Mas, então, por que gastar bilhões e bilhões de dólares para detectar algo que não serve para nada e nem mesmo se vê? Resposta: sim, sua vida não mudará um milímetro por causa do Higgs. Mas mudará – e já mudou muito – por causa do que foi feito para descobrir o Higgs e outras partículas. Vejamos por quê. Em grandes experimentos científicos (principalmente, os de física), o foco deve ser (também) outro: tecnologia – ou seja, riqueza e bem-estar. Explicando. O CERN, laboratório europeu onde está aquele acelerador gigante, o LHC, em que partículas batem de frente para gerar outros fragmentos de matéria (entre eles, o Higgs) – talvez seja a máquina mais complexa construída pela humanidade. E para fazê-la foi preciso desenvolver conhecimento – principalmente, em engenharia – que acaba em nossos carros, geladeiras, aparelhos de ar-condicionado, computadores, edifícios, aviões, celulares… Diz-se que o desdobramento mais importante de se ter ido à Lua foi o aprimoramento do transistor. Impossível relatar o que esse diminuto componente eletrônico já fez pela humanidade.
E, claro, no caso do LHC, o desenvolvimento da www, cujo objetivo inicial era melhorar a comunicação entre os físicos do CERN – você consegue imaginar o mundo sem as páginas da internet?
E se o Higgs não fosse detectado? Ironicamente, parte significativa dos físicos torcia por isso. Seria mais ou menos como querer ver o circo queimar. Assim, a física tomaria uma chacoalhada das grandes (o que é bom, de tempos em tempos), obrigando seus praticantes teóricos a voltar às folhas de papel em branco para imaginar outro mecanismo (entenda-se, partícula misteriosa) e seus experimentais passariam a bolar novos modos de capturar a nova entidade. Seria uma injeção de ânimo comparada a trocar o mesmo reme-reme do chá da sessão da tarde pelo ecstasy das baladas noturnas.
Mas… o fato é que o Higgs apareceu – e a probabilidade de não ser ele é desprezível, coisa de uma chance em milhões. E, aí, o que resta fazer, depois que se capturou o ‘Último dos Moicanos’? A física no LHC é bem, bem mais do que a partícula de Deus – apesar de ela ter sido ‘a’ garota-propaganda do CERN desde o início. Lá, outros experimentos continuarão buscando respostas para questões até mais importantes que o Higgs. Para ficar em apenas duas: i) será que existem dimensões extras, para além do comprimento, altura e largura nas quais vivemos?; ii) por que a natureza privilegiou a matéria em detrimento da antimatéria na formação do universo, há cerca de 14 bilhões de anos? (reformulando: por que não nos defrontamos com antiuniversos, antigaláxias, antiplanetas, antipessoas, antipulgas, antibananas etc.?)

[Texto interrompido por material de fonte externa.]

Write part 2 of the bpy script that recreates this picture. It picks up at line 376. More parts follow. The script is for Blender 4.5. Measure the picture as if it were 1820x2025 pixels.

Questões profundas, sem dúvida.
Para finalizar, Higgs ganhará o Nobel? Bem, não se sabe. Mas esse britânico – que chorou, no CERN, no anúncio da existência de sua criação mental – tem um requisito que, muitas vezes, diz-se fundamental para o consagrado prêmio: idade avançada (83).
Portanto, se for para ser, que seja rápido. Ele merece.